Il regista Mario Martone ha avuto l'idea che la musica di Giordano si sposa benissimo con gli anni '20 americani capeggiati da bande di malavitosi. Firenze si sposta dunque a New York, nella Little Italy con bande mafiose, e si ammira una scena formata da tre piani diversi, che come un ascensore cambia a vista. Encomio alla creatrice Margherita Palli che sfrutta tutte le possibilità tecnologiche della Scala, la grande sala del ristorante che ricorda “il grande Gatsby”, la cantina cupa e truce, la modesta casa di Ginevra, tutto in stile perfetto e molto hollywoodiano. Bellissimi i costumi di Ursula Patzak, grande foggia ed eleganza che rimandano sempre a memorie cinematografiche. Martone gioca sul lato erotico del dramma e lo fa con mano sapiente e funzionale teatralità, lo spettacolo è preciso e molto accattivante, sembra di assistere alla proiezione di un film. In quasi tutto il cast trova attori che lo seguono con efficace incisività. Lascia perplessi la scena finale, la quale seguendo la linea drammaturgica del regista offre un colpo di scena inaspettato quando Lisetta entra nella stanza ove si è appena consumato il delitto-beffa, e assieme ad un gruppo di gangster compie una carneficina tipica di episodi criminali dell'epoca. Scelta azzeccata dal punto di vista teatrale ma che si differenzia notevolmente dal testo di Benelli.
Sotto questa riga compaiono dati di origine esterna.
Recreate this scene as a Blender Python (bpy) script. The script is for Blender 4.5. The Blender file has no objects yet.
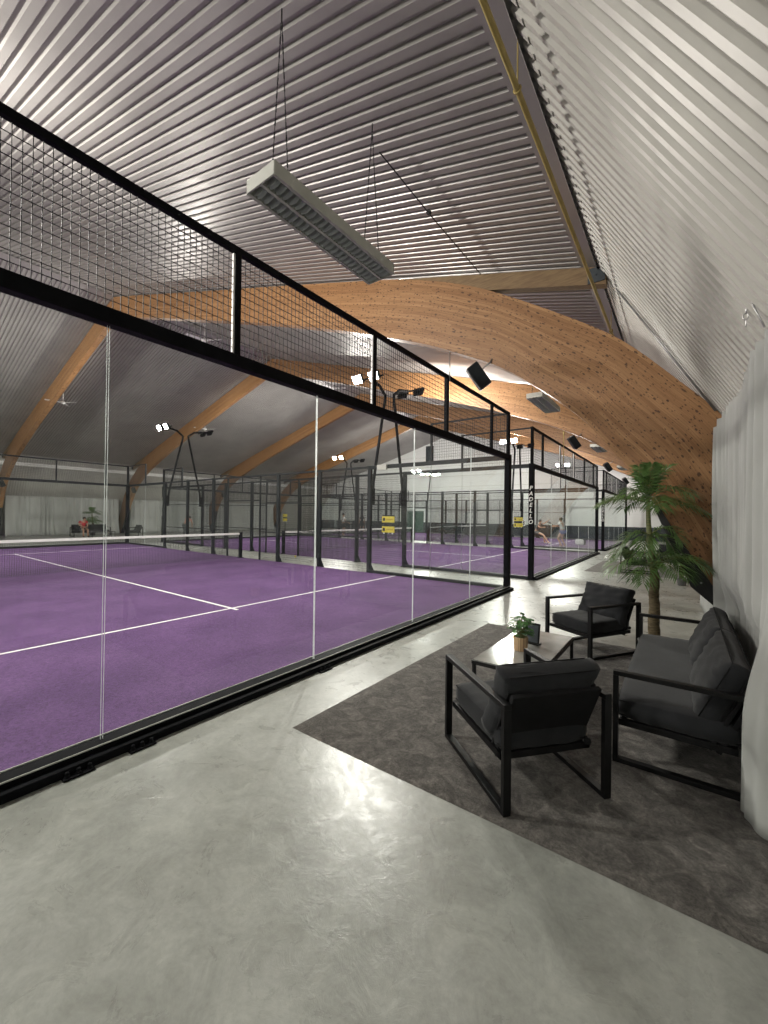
import bpy, bmesh, math, random
from math import sin, cos, pi, radians
from mathutils import Vector, Matrix
random.seed(7)
S = bpy.context.scene
COL = S.collection

# ------------------------------------------------------------------ materials
def new_mat(name):
    m = bpy.data.materials.new(name); m.use_nodes = True
    nt = m.node_tree; nt.nodes.clear()
    out = nt.nodes.new('ShaderNodeOutputMaterial')
    return m, nt, out
def nd(nt, typ, **kw):
    n = nt.nodes.new(typ)
    for k, v in kw.items():
        if hasattr(n, k): setattr(n, k, v)
    return n
def setin(n, **kw):
    for k, v in kw.items():
        n.inputs[k.replace('_', ' ')].default_value = v
def bsdf(nt, out, color=(.5,.5,.5), rough=.5, metal=0.0, spec=.5, sheen=0.0):
    b = nt.nodes.new('ShaderNodeBsdfPrincipled')
    b.inputs['Base Color'].default_value = (*color, 1)
    b.inputs['Roughness'].default_value = rough
    b.inputs['Metallic'].default_value = metal
    b.inputs['Specular IOR Level'].default_value = spec
    if sheen: b.inputs['Sheen Weight'].default_value = sheen
    nt.links.new(b.outputs[0], out.inputs[0])
    return b
def ramp(nt, stops):
    r = nt.nodes.new('ShaderNodeValToRGB')
    e = r.color_ramp.elements
    e[0].position, e[0].color = stops[0][0], (*stops[0][1], 1)
    e[1].position, e[1].color = stops[1][0], (*stops[1][1], 1)
    for p, c in stops[2:]:
        x = e.new(p); x.color = (*c, 1)
    return r
def noise(nt, coord, scale, detail=4, rough=.55, vec=None):
    n = nt.nodes.new('ShaderNodeTexNoise')
    n.inputs['Scale'].default_value = scale; n.inputs['Detail'].default_value = detail
    n.inputs['Roughness'].default_value = rough
    if vec:
        mp = nt.nodes.new('ShaderNodeMapping'); mp.inputs['Scale'].default_value = vec
        nt.links.new(coord, mp.inputs[0]); nt.links.new(mp.outputs[0], n.inputs['Vector'])
    else: nt.links.new(coord, n.inputs['Vector'])
    return n
def bump(nt, b, height, strength=.3, dist=.01):
    x = nt.nodes.new('ShaderNodeBump'); x.inputs['Strength'].default_value = strength
    x.inputs['Distance'].default_value = dist
    nt.links.new(height, x.inputs['Height']); nt.links.new(x.outputs[0], b.inputs['Normal'])
    return x
def mixc(nt, fac, a, b_, mode='MIX'):
    m = nt.nodes.new('ShaderNodeMix'); m.data_type = 'RGBA'; m.blend_type = mode
    for sock, val in ((m.inputs[0], fac), (m.inputs[6], a), (m.inputs[7], b_)):
        if hasattr(val, 'default_value') or hasattr(val, 'is_linked'): nt.links.new(val, sock)
        else: sock.default_value = val if not isinstance(val, tuple) else (*val, 1)
    return m.outputs[2]
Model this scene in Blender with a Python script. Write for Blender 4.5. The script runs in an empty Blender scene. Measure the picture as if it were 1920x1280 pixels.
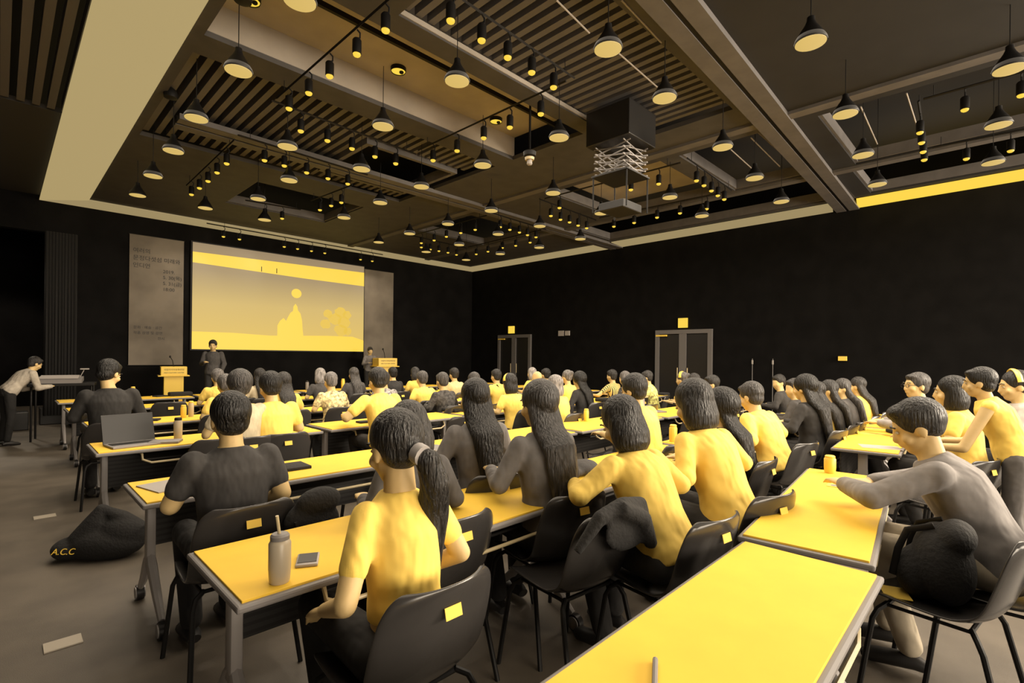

La direzione di Carlo Rizzi è stata di buon mestiere e professionale, centrata soprattutto sull'equilibrio tra buca e palcoscenico che è stato raggiunto in maniera egregia, complice un'orchestra in ottima forma. Potremo rilevare che talvolta mancavano peculiari sonorità sia da punto narrativo sia nelle scene erotiche, ma Rizzi doveva fare i conti con un cast non sempre all'altezza del compito, pertanto certe dinamiche erano impensabili.

Quanto al cast penso che la Scala abbia proposto quanto di meglio oggi reperibile, pur con delle eccezioni. Marco Berti, Giannetto Malespini, è un tenore solitamente alterno ma in questo ruolo trova anche una certa misura nel canto declamato, purtroppo il legato non è raffinato, l'intonazione sovente precaria e il fraseggio assente. Meglio la prova di Nicola Alaimo, Neri Chiaramentesi, interpretativamente era più credibile, voce robusta e sonora cui però manca l'incisività, l'ampiezza vocale, e il segno del verismo canoro, tuttavia oggi forse è stata la migliore scelta nel panorama baritonale e nel complesso si ritaglia un personale successo, anche se non è cantante per tutti i repertori.

Kristin Lewis, Ginevra, è il “tallone d'Achille” del cast, qui sì che si poteva trovare di meglio. La cantante è penalizzata da una dizione arraffazzonata e incomprensibile, cui dobbiamo sommare la totale assenza di sensualità e un timbro sempre stridulo.

Il lungo elenco dei personaggi in locandina prevedeva alcuni ruoli marginali ma fondamentali nella drammatica vicenda. Jessica Nuccio, Lisabetta, che coglie un personale successo per dolcezza e incisiva partecipazione vocale. Il Gabriello Chiaramentesi di Leonardo Caimi è perfettamente calato nel ruolo e buon cantante. Magnifico il sadico dottore di Bruno De Simone, è il caso di affermare che la classe non si appanna mai, come il sornione Tornquinci di Luciano Di Pasquale. Molto brava Chiara Isotton nel ruolo di Cintia e il giovane Edoardo Milletti, Lapo e un cantore, il quale ci regala una soave canzone nel IV atto.

Pe dovere si citano anche gli altri personaggi, tutti ben calibrati sia scenicamente sia vocalmente: Frano Lufi (Fazio), Giovanni Romeo (il Calandra), Chiara Tirotta (Laldomine), Federica Lombardi (Fiammetta), Francesco Castoro (il Trinca).

Opera come si diceva non di repertorio, che tuttavia ha attirato molto pubblico curioso, il quale ha decretato un convinto successo al termine a tutta la compagnia.

Lukas Franceschini

20/4/2016

Le foto del servizio sono di Brescia e Amisano - Teatro alla Scala.